### Problem to work on
Return the material below in full and exactly.

### Supplied data
• • •

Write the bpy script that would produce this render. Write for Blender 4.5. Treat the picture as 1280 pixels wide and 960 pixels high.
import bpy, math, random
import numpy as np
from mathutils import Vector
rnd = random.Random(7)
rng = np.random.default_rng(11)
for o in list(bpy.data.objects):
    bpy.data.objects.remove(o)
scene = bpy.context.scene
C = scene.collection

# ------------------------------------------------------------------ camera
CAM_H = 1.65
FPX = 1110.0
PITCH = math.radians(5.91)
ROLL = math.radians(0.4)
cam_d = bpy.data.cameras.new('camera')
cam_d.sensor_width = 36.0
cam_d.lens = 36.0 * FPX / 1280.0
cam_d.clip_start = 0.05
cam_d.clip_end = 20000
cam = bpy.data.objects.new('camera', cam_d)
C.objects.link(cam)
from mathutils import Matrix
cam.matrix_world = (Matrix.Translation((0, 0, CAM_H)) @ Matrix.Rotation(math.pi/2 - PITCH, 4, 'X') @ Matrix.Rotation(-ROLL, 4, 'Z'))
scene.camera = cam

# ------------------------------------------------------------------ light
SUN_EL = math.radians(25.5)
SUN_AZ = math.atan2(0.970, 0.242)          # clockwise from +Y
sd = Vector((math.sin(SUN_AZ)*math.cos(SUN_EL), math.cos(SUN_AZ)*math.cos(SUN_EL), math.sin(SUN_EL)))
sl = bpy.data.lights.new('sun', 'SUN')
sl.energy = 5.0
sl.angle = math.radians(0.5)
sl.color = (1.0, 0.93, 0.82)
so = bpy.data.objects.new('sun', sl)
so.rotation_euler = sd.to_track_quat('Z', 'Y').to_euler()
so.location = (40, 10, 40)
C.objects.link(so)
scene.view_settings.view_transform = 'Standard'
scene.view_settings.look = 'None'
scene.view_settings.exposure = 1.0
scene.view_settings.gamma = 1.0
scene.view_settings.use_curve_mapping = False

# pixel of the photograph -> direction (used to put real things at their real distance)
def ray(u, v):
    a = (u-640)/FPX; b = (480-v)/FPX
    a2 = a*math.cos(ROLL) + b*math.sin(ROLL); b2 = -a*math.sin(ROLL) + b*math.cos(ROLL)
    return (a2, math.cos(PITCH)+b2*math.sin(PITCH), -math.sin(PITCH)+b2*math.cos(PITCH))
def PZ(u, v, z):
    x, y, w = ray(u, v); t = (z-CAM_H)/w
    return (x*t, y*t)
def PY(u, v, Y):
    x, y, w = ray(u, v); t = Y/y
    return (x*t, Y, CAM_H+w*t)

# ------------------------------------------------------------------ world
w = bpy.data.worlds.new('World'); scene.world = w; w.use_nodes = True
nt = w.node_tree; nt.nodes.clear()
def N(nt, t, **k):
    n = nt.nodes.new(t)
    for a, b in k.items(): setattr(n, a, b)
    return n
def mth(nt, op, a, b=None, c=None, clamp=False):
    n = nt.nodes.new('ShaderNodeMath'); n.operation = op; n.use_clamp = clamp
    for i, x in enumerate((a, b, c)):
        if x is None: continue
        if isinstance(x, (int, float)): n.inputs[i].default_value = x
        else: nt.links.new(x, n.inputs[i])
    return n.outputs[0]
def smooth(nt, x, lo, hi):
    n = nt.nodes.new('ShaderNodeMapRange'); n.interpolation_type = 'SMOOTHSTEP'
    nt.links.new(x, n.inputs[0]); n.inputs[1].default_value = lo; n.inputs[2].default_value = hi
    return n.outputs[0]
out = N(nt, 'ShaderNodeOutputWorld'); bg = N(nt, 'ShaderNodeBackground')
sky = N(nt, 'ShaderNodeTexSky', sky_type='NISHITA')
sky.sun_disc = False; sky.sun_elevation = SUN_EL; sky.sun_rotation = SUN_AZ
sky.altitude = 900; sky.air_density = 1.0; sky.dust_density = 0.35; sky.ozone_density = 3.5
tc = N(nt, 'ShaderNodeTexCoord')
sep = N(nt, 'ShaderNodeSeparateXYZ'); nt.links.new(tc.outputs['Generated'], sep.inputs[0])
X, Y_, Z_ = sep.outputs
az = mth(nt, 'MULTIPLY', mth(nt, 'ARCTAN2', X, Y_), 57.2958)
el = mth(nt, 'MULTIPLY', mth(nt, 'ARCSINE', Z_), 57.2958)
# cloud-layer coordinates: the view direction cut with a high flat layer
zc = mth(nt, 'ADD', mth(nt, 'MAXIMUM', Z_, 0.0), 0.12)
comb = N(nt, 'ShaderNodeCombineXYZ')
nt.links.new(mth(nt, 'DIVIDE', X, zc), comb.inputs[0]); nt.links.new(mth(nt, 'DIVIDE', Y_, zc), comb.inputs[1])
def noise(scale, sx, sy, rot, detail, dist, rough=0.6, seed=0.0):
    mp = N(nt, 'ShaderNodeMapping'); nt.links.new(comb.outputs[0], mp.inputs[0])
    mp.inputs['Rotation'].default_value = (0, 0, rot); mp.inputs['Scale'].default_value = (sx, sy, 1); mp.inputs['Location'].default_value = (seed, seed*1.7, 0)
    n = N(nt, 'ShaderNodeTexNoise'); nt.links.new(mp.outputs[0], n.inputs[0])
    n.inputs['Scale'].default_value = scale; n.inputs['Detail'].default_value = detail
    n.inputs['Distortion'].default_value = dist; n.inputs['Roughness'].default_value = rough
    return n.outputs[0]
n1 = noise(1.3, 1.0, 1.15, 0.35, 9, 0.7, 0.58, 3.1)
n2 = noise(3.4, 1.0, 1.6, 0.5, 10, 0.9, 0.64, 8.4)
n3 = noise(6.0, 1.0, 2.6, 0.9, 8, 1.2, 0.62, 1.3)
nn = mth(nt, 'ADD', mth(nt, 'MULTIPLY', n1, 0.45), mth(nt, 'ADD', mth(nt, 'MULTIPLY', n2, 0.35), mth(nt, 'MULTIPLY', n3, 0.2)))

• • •

### Complete response
Write the bpy script that would produce this render. Write for Blender 4.5. Treat the picture as 1280 pixels wide and 960 pixels high.
import bpy, math, random
import numpy as np
from mathutils import Vector
rnd = random.Random(7)
rng = np.random.default_rng(11)
for o in list(bpy.data.objects):
    bpy.data.objects.remove(o)
scene = bpy.context.scene
C = scene.collection

# ------------------------------------------------------------------ camera
CAM_H = 1.65
FPX = 1110.0
PITCH = math.radians(5.91)
ROLL = math.radians(0.4)
cam_d = bpy.data.cameras.new('camera')
cam_d.sensor_width = 36.0
cam_d.lens = 36.0 * FPX / 1280.0
cam_d.clip_start = 0.05
cam_d.clip_end = 20000
cam = bpy.data.objects.new('camera', cam_d)
C.objects.link(cam)
from mathutils import Matrix
cam.matrix_world = (Matrix.Translation((0, 0, CAM_H)) @ Matrix.Rotation(math.pi/2 - PITCH, 4, 'X') @ Matrix.Rotation(-ROLL, 4, 'Z'))
scene.camera = cam

# ------------------------------------------------------------------ light
SUN_EL = math.radians(25.5)
SUN_AZ = math.atan2(0.970, 0.242)          # clockwise from +Y
sd = Vector((math.sin(SUN_AZ)*math.cos(SUN_EL), math.cos(SUN_AZ)*math.cos(SUN_EL), math.sin(SUN_EL)))
sl = bpy.data.lights.new('sun', 'SUN')
sl.energy = 5.0
sl.angle = math.radians(0.5)
sl.color = (1.0, 0.93, 0.82)
so = bpy.data.objects.new('sun', sl)
so.rotation_euler = sd.to_track_quat('Z', 'Y').to_euler()
so.location = (40, 10, 40)
C.objects.link(so)
scene.view_settings.view_transform = 'Standard'
scene.view_settings.look = 'None'
scene.view_settings.exposure = 1.0
scene.view_settings.gamma = 1.0
scene.view_settings.use_curve_mapping = False

# pixel of the photograph -> direction (used to put real things at their real distance)
def ray(u, v):
    a = (u-640)/FPX; b = (480-v)/FPX
    a2 = a*math.cos(ROLL) + b*math.sin(ROLL); b2 = -a*math.sin(ROLL) + b*math.cos(ROLL)
    return (a2, math.cos(PITCH)+b2*math.sin(PITCH), -math.sin(PITCH)+b2*math.cos(PITCH))
def PZ(u, v, z):
    x, y, w = ray(u, v); t = (z-CAM_H)/w
    return (x*t, y*t)
def PY(u, v, Y):
    x, y, w = ray(u, v); t = Y/y
    return (x*t, Y, CAM_H+w*t)

# ------------------------------------------------------------------ world
w = bpy.data.worlds.new('World'); scene.world = w; w.use_nodes = True
nt = w.node_tree; nt.nodes.clear()
def N(nt, t, **k):
    n = nt.nodes.new(t)
    for a, b in k.items(): setattr(n, a, b)
    return n
def mth(nt, op, a, b=None, c=None, clamp=False):
    n = nt.nodes.new('ShaderNodeMath'); n.operation = op; n.use_clamp = clamp
    for i, x in enumerate((a, b, c)):
        if x is None: continue
        if isinstance(x, (int, float)): n.inputs[i].default_value = x
        else: nt.links.new(x, n.inputs[i])
    return n.outputs[0]
def smooth(nt, x, lo, hi):
    n = nt.nodes.new('ShaderNodeMapRange'); n.interpolation_type = 'SMOOTHSTEP'
    nt.links.new(x, n.inputs[0]); n.inputs[1].default_value = lo; n.inputs[2].default_value = hi
    return n.outputs[0]
out = N(nt, 'ShaderNodeOutputWorld'); bg = N(nt, 'ShaderNodeBackground')
sky = N(nt, 'ShaderNodeTexSky', sky_type='NISHITA')
sky.sun_disc = False; sky.sun_elevation = SUN_EL; sky.sun_rotation = SUN_AZ
sky.altitude = 900; sky.air_density = 1.0; sky.dust_density = 0.35; sky.ozone_density = 3.5
tc = N(nt, 'ShaderNodeTexCoord')
sep = N(nt, 'ShaderNodeSeparateXYZ'); nt.links.new(tc.outputs['Generated'], sep.inputs[0])
X, Y_, Z_ = sep.outputs
az = mth(nt, 'MULTIPLY', mth(nt, 'ARCTAN2', X, Y_), 57.2958)
el = mth(nt, 'MULTIPLY', mth(nt, 'ARCSINE', Z_), 57.2958)
# cloud-layer coordinates: the view direction cut with a high flat layer
zc = mth(nt, 'ADD', mth(nt, 'MAXIMUM', Z_, 0.0), 0.12)
comb = N(nt, 'ShaderNodeCombineXYZ')
nt.links.new(mth(nt, 'DIVIDE', X, zc), comb.inputs[0]); nt.links.new(mth(nt, 'DIVIDE', Y_, zc), comb.inputs[1])
def noise(scale, sx, sy, rot, detail, dist, rough=0.6, seed=0.0):
    mp = N(nt, 'ShaderNodeMapping'); nt.links.new(comb.outputs[0], mp.inputs[0])
    mp.inputs['Rotation'].default_value = (0, 0, rot); mp.inputs['Scale'].default_value = (sx, sy, 1); mp.inputs['Location'].default_value = (seed, seed*1.7, 0)
    n = N(nt, 'ShaderNodeTexNoise'); nt.links.new(mp.outputs[0], n.inputs[0])
    n.inputs['Scale'].default_value = scale; n.inputs['Detail'].default_value = detail
    n.inputs['Distortion'].default_value = dist; n.inputs['Roughness'].default_value = rough
    return n.outputs[0]
n1 = noise(1.3, 1.0, 1.15, 0.35, 9, 0.7, 0.58, 3.1)
n2 = noise(3.4, 1.0, 1.6, 0.5, 10, 0.9, 0.64, 8.4)
n3 = noise(6.0, 1.0, 2.6, 0.9, 8, 1.2, 0.62, 1.3)
nn = mth(nt, 'ADD', mth(nt, 'MULTIPLY', n1, 0.45), mth(nt, 'ADD', mth(nt, 'MULTIPLY', n2, 0.35), mth(nt, 'MULTIPLY', n3, 0.2)))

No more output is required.